The government has delayed publication of a new skills white paper that is supposed to spell out its technical and professional education (TPE) reform plans, FE Week has discovered.

The last 14-19 education and skills white paper to be released by the government came out over 10 years ago, in 2005.

However, in February the Skills Funding Agency (SFA) released a document labelled ‘The Legal Entitlements for 2016 to 2017’, which referenced an upcoming skills white paper for this year.

The document said: “The 2016 to 2017 funding year is part of a transitional period as we move towards full skills devolution and the implementation of Technical and Professional Education (TPE) reforms.

“This transition gives time to move to new entitlement qualifications as well as make any changes to curriculum that come out of the reform of TPE. More information will be available when a skills white paper is published in the spring.”

But the release of the paper appears to have been delayed, as an updated version of the same document appears to have removed the reference to when it would be unveiled.

The link to the first version of the document has also been altered to redirect straight to the new updated copy.

It highlights the recent TPE reform work of an independent panel, led by Lord Sainsbury (pictured) and set up to help the government create “up to 20 specific new professional and technical routes, leading up to employment or degree-level”.

Other contributors on the panel included Professor Alison Wolf (pictured), whose landmark 2011 Review of Vocational Education sparked the introduction of the study programmes; Simon Blagdon, non-executive chairman of Fujitsu UK; and Bev Robinson, principal of Blackpool and the Fylde College.

FE Week understands the panel will not now be reporting its findings until mid-to-late May — even though this was supposed to have been completed last month — which may be delaying the release of the white paper.

The ‘Legal Entitlements for 2016 to 2017′ documents also highlight a hold-up in agreeing “the process for adding new qualifications”.

The first version promised that by March a “final list of qualifications that can be delivered as part of the entitlements” and that a “process for adding new qualifications to the entitlement” would be agreed with the Department for Education.

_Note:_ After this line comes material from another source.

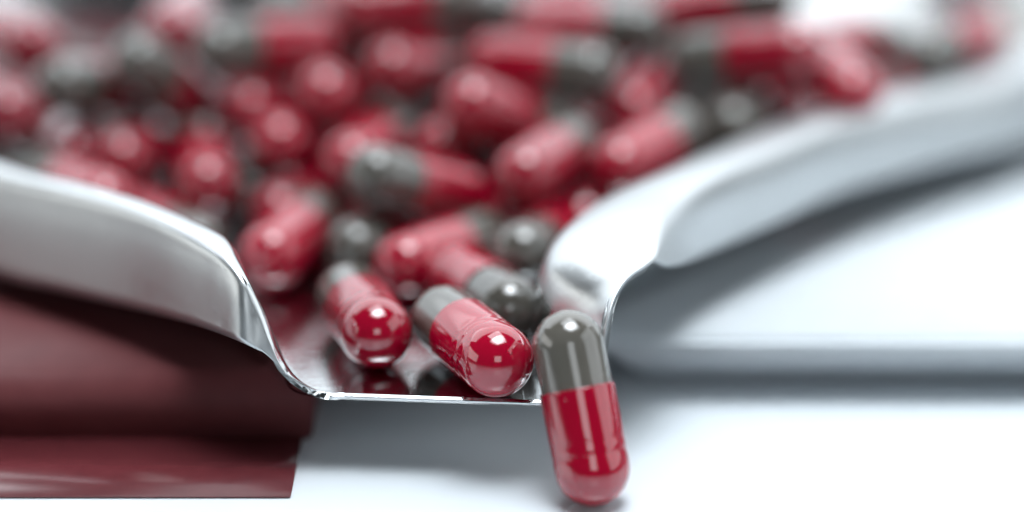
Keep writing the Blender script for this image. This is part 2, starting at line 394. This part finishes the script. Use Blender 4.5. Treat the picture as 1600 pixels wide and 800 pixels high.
CAPSULES = [  # centre of the red end, centre of the grey end (millimetres), label
    ((-14.13, 16.07, 12.7), (-17.53, 28.0, 12.64), 'sharp red capsule on the spout floor, round end aimed at us, leftmost in front'),
    ((-1.61, 7.85, 12.7), (-7.01, 19.0, 13.08), 'sharp red capsule lying slantwise at the lip edge, beside the one standing on the table'),
    ((-5.66, 33.94, 12.72), (-0.33, 22.75, 13.05), 'capsule with glossy dark grey end towards us, directly behind the slanted one at the lip'),
    ((-11.73, 38.64, 12.62), (-3.56, 47.95, 12.62), 'red ended capsule lying slantwise behind the two sharp ones, its grey tail pointing right'),
    ((-14.84, 56.73, 12.62), (-17.8, 44.69, 12.62), 'small grey dome showing between two red capsules, just behind the foremost left one'),
    ((-27.0, 40.02, 13.26), (-23.75, 51.95, 14.11), 'red capsule nearest the left side of the spout floor, grey tail pointing up and away'),
    ((-6.38, 54.23, 16.13), (-15.46, 47.07, 20.6), 'crosswise capsule lying on top behind the front group, pale grey half left, red half right'),
    ((0.72, 54.46, 12.62), (-3.19, 66.23, 12.62), 'narrow strip of red capsule between the grey domes just left of the right ear'),
    ((5.19, 48.27, 13.2), (1.26, 36.61, 14.75), 'dark grey dome resting against the curved right ear of the tray'),
    ((8.57, 55.12, 12.62), (4.66, 66.88, 12.62), 'red capsule tucked low behind the right ear, only a small pink lit area showing'),
    ((-27.7, 58.35, 12.62), (-19.95, 68.03, 12.62), 'red capsule lying low behind the one nearest the left spout side, mostly covered'),
    ((-27.92, 64.14, 19.76), (-24.48, 75.19, 15.3), "round red end in the second layer, left of the crosswise capsule's pale grey half"),
    ((-34.24, 77.85, 13.49), (-31.72, 65.75, 12.62), 'grey capsule in a narrow gap left of centre, showing as a tall thin grey strip'),
    ((-18.98, 58.39, 18.97), (-15.37, 70.25, 19.44), "red end above the crosswise grey and red capsule, nearly in the heap's centre"),
    ((-36.07, 56.92, 16.69), (-38.28, 69.04, 18.07), 'plump red end aimed at us above the left rim, nearest the spout'),
    ((-46.86, 62.97, 17.88), (-44.99, 75.09, 16.05), 'round red end above the middle of the left rim, between two other red ends'),
    ((-54.09, 68.98, 16.62), (-54.57, 81.35, 17.31), 'dim red end above the left rim, just under the sideways grey dome'),
    ((-47.33, 79.22, 22.22), (-54.69, 69.8, 25.49), "grey dome of a sideways capsule at the heap's left, above the row of red ends"),
    ((-60.71, 64.83, 23.11), (-67.58, 75.14, 23.63), 'red capsule cut by the left edge of the photo, halfway down the heap'),
    ((-71.79, 82.75, 18.22), (-61.94, 75.57, 15.96), "upper of two small grey tips just above the left rim at the photo's left edge"),
    ((-70.41, 72.25, 16.77), (-60.47, 65.05, 15.02), "lower of two small grey tips just above the left rim at the photo's left edge"),
    ((-47.27, 50.15, 16.56), (-55.39, 59.52, 16.53), 'pink lit capsule lying along the inside of the left rim, only its top showing'),
    ((-43.47, 56.2, 12.62), (-36.42, 46.0, 12.62), 'half grey capsule peeking over the left rim beside the start of the spout'),
    ((-59.83, 78.2, 28.35), (-68.01, 87.52, 28.4), 'blurred red end in the top left corner of the photo'),
    ((-38.36, 76.98, 20.01), (-45.44, 70.84, 28.13), 'blurred capsule sloping down to the right, grey end up, dark red end down, upper left'),
    ((-42.73, 79.16, 29.82), (-41.31, 91.48, 30.09), 'blurred pink end at the top edge, just left of the large crosswise crest capsule'),
    ((-24.57, 78.66, 28.37), (-35.71, 73.26, 29.07), 'large blurred crosswise capsule at the crest, pale grey half left and red half right'),
    ((-22.7, 97.06, 29.63), (-30.67, 87.62, 30.64), 'blurred dark grey capsule at the top edge above the large crosswise one'),
    ((-18.45, 79.42, 32.91), (-6.98, 84.12, 33.01), "long blurred pink capsule lying crosswise at the top edge, above the heap's centre"),
    ((-12.24, 94.32, 26.47), (-19.56, 84.33, 27.01), "grey streak of a blurred capsule squeezed between two red ones near the crest's middle"),
    ((-14.76, 72.77, 26.65), (-9.27, 83.78, 25.06), "blurred stout red capsule in the crest's middle, left of the crosswise red and grey one"),
    ((-2.2, 74.58, 26.93), (9.68, 71.0, 26.9), 'blurred crosswise capsule right of centre, red half left and grey half right'),
    ((3.62, 80.07, 30.17), (15.86, 78.1, 30.6), 'blurred crosswise capsule at the top edge right of centre, pink left and grey right'),
    ((-7.24, 99.95, 29.26), (-1.59, 88.98, 30.53), 'blurred slate grey end at the top edge between two pink capsules'),
    ((20.43, 87.13, 30.54), (32.62, 86.09, 32.59), 'dark red and grey capsule at the top edge beside the pale gap'),
    ((34.39, 71.12, 29.19), (22.66, 74.71, 27.44), "blurred crosswise capsule right of the heap's centre, grey half left and red half right"),
    ((15.17, 71.67, 21.6), (19.1, 83.15, 24.12), 'blurred pink capsule rising steeply under the crosswise ones, right of centre'),
    ((32.53, 80.2, 20.76), (27.11, 69.05, 20.56), 'grey dome resting just inside the right rim, below the crosswise grey and red capsule'),
    ((41.41, 69.63, 24.53), (38.09, 81.5, 25.87), 'blurred pink capsule leaning steeply against the right rim, below the pale gap'),
    ((61.78, 100.22, 24.33), (54.09, 90.5, 24.06), 'lone blurred grey and red capsule nearest the top right corner, above the right rim'),
    ((39.78, 88.96, 25.4), (48.57, 97.64, 24.37), 'faint pink and grey capsule lying below the pale gap at the top right'),
    ((-12.97, 64.8, 12.62), (-8.87, 76.47, 13.44), None),
    ((-4.71, 60.98, 25.16), (3.56, 68.67, 20.03), "long pink capsule lying crosswise in the heap's middle, under the crest row"),
    ((0.42, 86.81, 17.31), (3.24, 74.86, 15.52), None),
    ((1.56, 50.1, 19.74), (6.83, 61.31, 20.32), 'stout pink lit capsule aimed at us, behind the right ear, grey tail away'),
    ((12.73, 56.08, 19.03), (20.14, 65.87, 20.7), 'pink lit capsule slanting up to the right, lying just inside the right rim'),
    ((-32.26, 72.29, 21.52), (-26.81, 83.3, 19.83), 'dull red end in the shaded hollow left of centre, left one of two'),
    ((-22.61, 67.37, 24.91), (-20.4, 78.99, 21.17), 'dull red end in the shaded hollow under the crest, right one of two'),
    ((-8.47, 64.11, 18.91), (-3.99, 75.66, 19.44), "red capsule partly covered in the heap's centre, right above the crosswise grey and red one"),
    ((12.96, 65.37, 14.6), (15.03, 77.54, 13.44), None),
    ((41.06, 90.15, 12.62), (42.96, 102.4, 12.62), 'small red spot right of the grey dome on the right rim'),
    ((-77.95, 128.55, 12.62), (-74.46, 116.65, 12.62), None),
    ((-32.99, 106.49, 12.62), (-39.49, 95.93, 12.62), None),
    ((59.19, 122.29, 12.62), (47.91, 117.13, 12.62), 'low red capsule glimpsed just behind the right rim, left of the lone corner capsule'),
    ((4.21, 94.57, 12.62), (-6.19, 101.31, 12.62), None),
    ((20.31, 133.1, 12.62), (7.95, 132.11, 12.62), None),
    ((-1.41, 112.36, 12.62), (7.55, 103.79, 12.62), 'small dark grey patch in the hollow under the crosswise red and grey capsule'),
    ((39.81, 127.72, 12.62), (27.55, 125.91, 12.62), None),
    ((12.13, 110.61, 20.24), (15.81, 122.45, 20.29), None),
    ((-46.03, 128.51, 12.62), (-53.86, 118.9, 12.62), 'tiny red spot right under the grey end of the large crest capsule'),
    ((-56.87, 99.84, 12.62), (-47.62, 91.58, 12.62), 'thin grey sliver between the sideways grey dome and the red ends at left'),
    ((3.64, 126.3, 18.61), (1.33, 138.26, 20.93), None),
    ((16.37, 101.46, 25.03), (5.11, 106.41, 23.41), None),
    ((-13.17, 138.73, 12.62), (-15.32, 126.52, 12.62), None),
    ((26.7, 63.34, 12.62), (35.93, 71.62, 12.62), None),
    ((-17.5, 96.45, 12.62), (-18.5, 84.09, 12.62), None),
    ((-35.91, 114.89, 12.62), (-38.51, 127.01, 12.62), 'small red sliver under the left part of the crest capsule with the pale grey half'),
    ((37.61, 83.3, 12.62), (25.25, 84.23, 12.62), 'tiny grey spot just inside the right rim, below its grey dome'),
    ((-8.84, 110.21, 24.97), (-11.4, 122.09, 22.47), 'tiny red spot under the long pink capsule at the top edge'),
    ((-41.53, 85.78, 12.62), (-30.85, 92.08, 12.62), None),
    ((18.95, 137.28, 19.62), (10.73, 128.12, 21.18), None),
    ((-69.25, 135.38, 12.62), (-60.88, 126.23, 12.62), "small grey patch of a capsule at upper left, beside the top left corner's red end"),
    ((21.61, 113.49, 19.43), (33.96, 114.27, 20.28), None),
    ((-35.67, 134.51, 12.62), (-23.95, 130.48, 12.62), None),
    ((58.15, 103.67, 12.62), (49.88, 94.43, 12.62), None),
    ((20.56, 110.14, 12.62), (28.59, 100.69, 12.62), None),
    ((11.94, 112.52, 12.62), (1.7, 119.51, 12.62), None),
    ((-2.74, 128.99, 12.62), (3.52, 139.7, 12.62), None),
    ((-65.63, 99.83, 12.62), (-76.9, 104.98, 12.62), "thin red sliver beside the row of red ends, close to the photo's left edge"),
    ((-7.07, 122.67, 12.74), (-8.59, 111.06, 16.8), None),
    ((34.43, 92.16, 16.03), (22.58, 89.27, 18.26), 'dark grey capsule glimpsed below the crosswise one, beside the grey dome at the right rim'),
    ((9.16, 82.34, 14.56), (11.98, 94.35, 13.29), 'narrow red capsule showing between two pink lit ones behind the right ear'),
    ((15.16, 104.67, 12.62), (23.18, 95.22, 12.62), None),
    ((-16.12, 138.11, 21.67), (-7.08, 130.85, 26.06), None),
    ((32.31, 135.01, 20.23), (22.5, 127.46, 19.5), None),
    ((-23.15, 103.41, 12.62), (-15.15, 112.89, 12.62), "grey capsule in shade under the stout red one in the crest's middle"),
    ((42.17, 112.05, 12.62), (30.48, 116.18, 12.62), "tiny red spot under the crosswise capsule's red half, close to the right rim"),
    ((-58.09, 112.29, 12.62), (-46.46, 108.0, 12.62), None),
    ((49.25, 133.45, 12.62), (61.56, 131.95, 12.62), None),
    ((8.81, 120.41, 24.94), (-1.87, 114.18, 23.97), None),
    ((3.26, 95.8, 20.34), (-2.9, 106.5, 19.15), None),
    ((-55.12, 131.29, 12.62), (-45.17, 138.69, 12.62), None),
    ((-77.85, 85.61, 12.62), (-67.47, 92.39, 12.62), None),
    ((20.79, 108.94, 25.58), (33.12, 109.85, 26.52), None),
    ((31.97, 121.28, 24.83), (20.1, 117.78, 25.62), None),
    ((7.65, 89.98, 22.67), (18.88, 95.13, 21.53), 'red sliver left of the steep pink capsule, right of centre'),
    ((-30.14, 124.51, 12.62), (-18.73, 119.66, 12.62), None),
    ((-65.45, 108.91, 12.62), (-66.7, 121.25, 12.62), "small red patch at the far left, above the capsule cut by the photo's edge"),
    ((41.35, 136.23, 12.62), (28.96, 135.76, 12.62), None),
    ((34.72, 103.34, 19.7), (22.36, 103.28, 20.61), None),
    ((-9.6, 128.17, 18.17), (-5.22, 139.42, 15.33), "small red spot left of the crosswise red and grey capsule's upper side"),
    ((8.05, 124.45, 12.62), (18.76, 118.21, 12.62), None),
]

STANDING = ((7.96, 0.75, 3.83), (5.66, 4.96, 15.26))
proto = None
def add_capsule(a, b, label, group):
    a = Vector(a) * MM; b = Vector(b) * MM
    t = bpy.data.objects.new('capsule', None); col.objects.link(t)
    t.empty_display_size = 0.004
    q = (b - a).to_track_quat('Z', 'Y')
    roll = Matrix.Rotation(random.uniform(0, 6.28), 4, 'Z')
    t.matrix_world = Matrix.Translation(a) @ q.to_matrix().to_4x4() @ roll
    t['label'] = label; t['category'] = 'capsule'
    if group: t['group'] = group
    new_obj('cap', CAP_ME, None, t)
    new_obj('body', BODY_ME, None, t)
    return t
HEAP = 'red and grey capsules heaped in the tray'
BURIED = 'red and grey capsule buried under others deep in the heap, hardly showing'
for a, b, label in CAPSULES:
    add_capsule(a, b, label or BURIED, HEAP)
add_capsule(STANDING[0], STANDING[1], 'sharp capsule standing upright on the white table, red end down, leaning against the lip', None)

This, it said, would follow a “consultation with colleges, other training organisations and awarding organisations”.

However, the March version indicated this had still not been carried out.

Professor Alison Wolf

It said: “We will agree the process for adding new qualifications to the entitlement with the DfE. We will confirm this following the publication of the skills white paper.”

The DfE and SFA declined to comment on the delay, or when the skills white paper would be released, or whether further information about reforms to technical and professional education would be provided.